By the end of 2011, the number of luxury condominiums in Kuala Lumpur will further increase by 1,314 units.

The total supply of condominiums in Kuala Lumpur as at the first half of this year stood at 86 developments offering 10,104 units.

According to a recent report by WTW’s research department, the average occupancy rate of luxury condominiums in Kuala Lumpur in selected locations ranges from 60% to 75% in the first half of 2011 (1H2011).

Luxury condominium prices in the city centre range from RM800 to RM1,300 per sq ft while in off-city centre locations such as Mont’ Kiara and Damansara Heights, they are from RM600 to RM1,000 per sq ft.

“Our random surveys continue to reveal that the purchasers of the developments are predominantly locals but the occupiers (in most cases as tenants) comprise a large population of expatriates,” the report adds.

It also says the Klang Valley’s office market remains a tenant’s market with a large amount of space available for leasing.

Landlords of newly completed buildings continue to offer two to three months rent-free periods as one of the sweeteners to attract new tenants. Newly constructed or refurbished office buildings are securing new lease at a much slower rate while there are also office buildings along Jalan Tun Razak which have remained largely untenanted for more than two years since their completion in 2008 and 2009.

As at 1H2011, purpose-built office space in Kuala Lumpur’s central area (KLCA) accounted for 40.10 million sq ft.

Approximately 5.975 million sq ft will be completed by end 2014, and of this about 4 million sq ft of space in nine buildings will be located in Kuala Lumpur’s golden triangle (GT).

Over 3 million sq ft of the new office space will come onstream by end-2011.

The average occupancy of office space in the GT was slightly below 90% in 1H2011, compared to 91%-93% in the last two years.

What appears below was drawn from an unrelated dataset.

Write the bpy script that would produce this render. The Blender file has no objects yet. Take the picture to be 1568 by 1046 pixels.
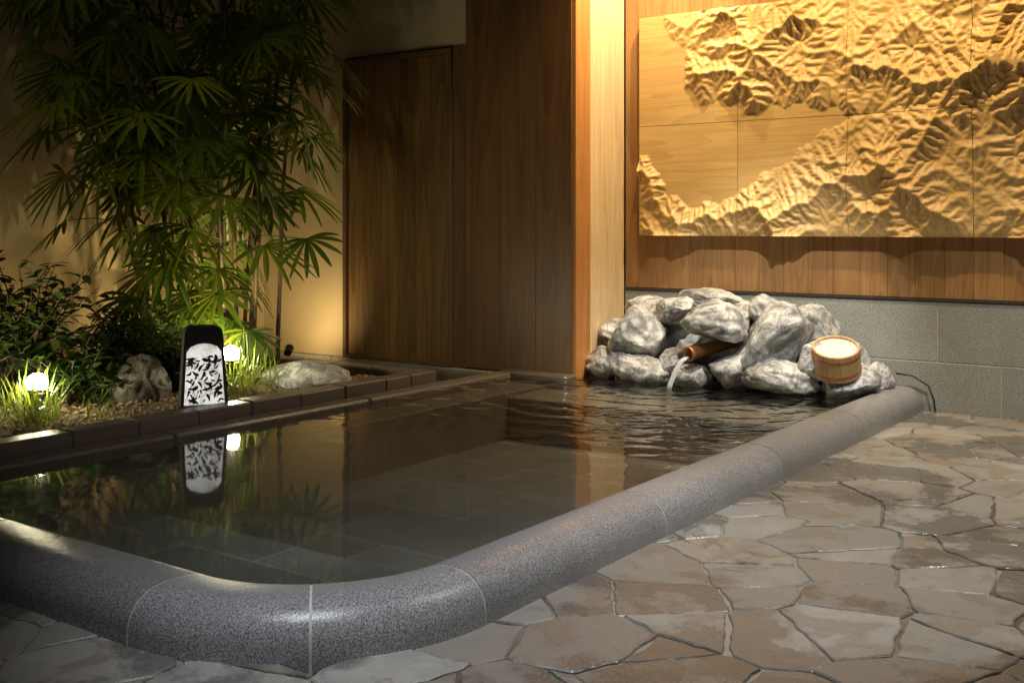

Average rental and net yield of prime office space in the KLCA were in the range of RM6.50 per sq ft and 6.5% respectively.

On the retail front, the WTW report points out that the retail sector continues to be resilient and vibrant with high occupancy levels in all the popular and established shopping malls. The latest retail centre to be opened was Viva Homes along Jalan Loke Yew.

“The take-up rate was reported to be good and attracting a good volume of visitors and shoppers. Occupancy levels and rentals are expected to be maintained in 2H2011 as retail spending is expected to grow about 6% this year,” the report adds.

As at 1H2011, there were 120 retail centre developments in the Klang Valley, totalling approximately 40.45 million sq ft, with no significant new future retail space supply in the KLCA.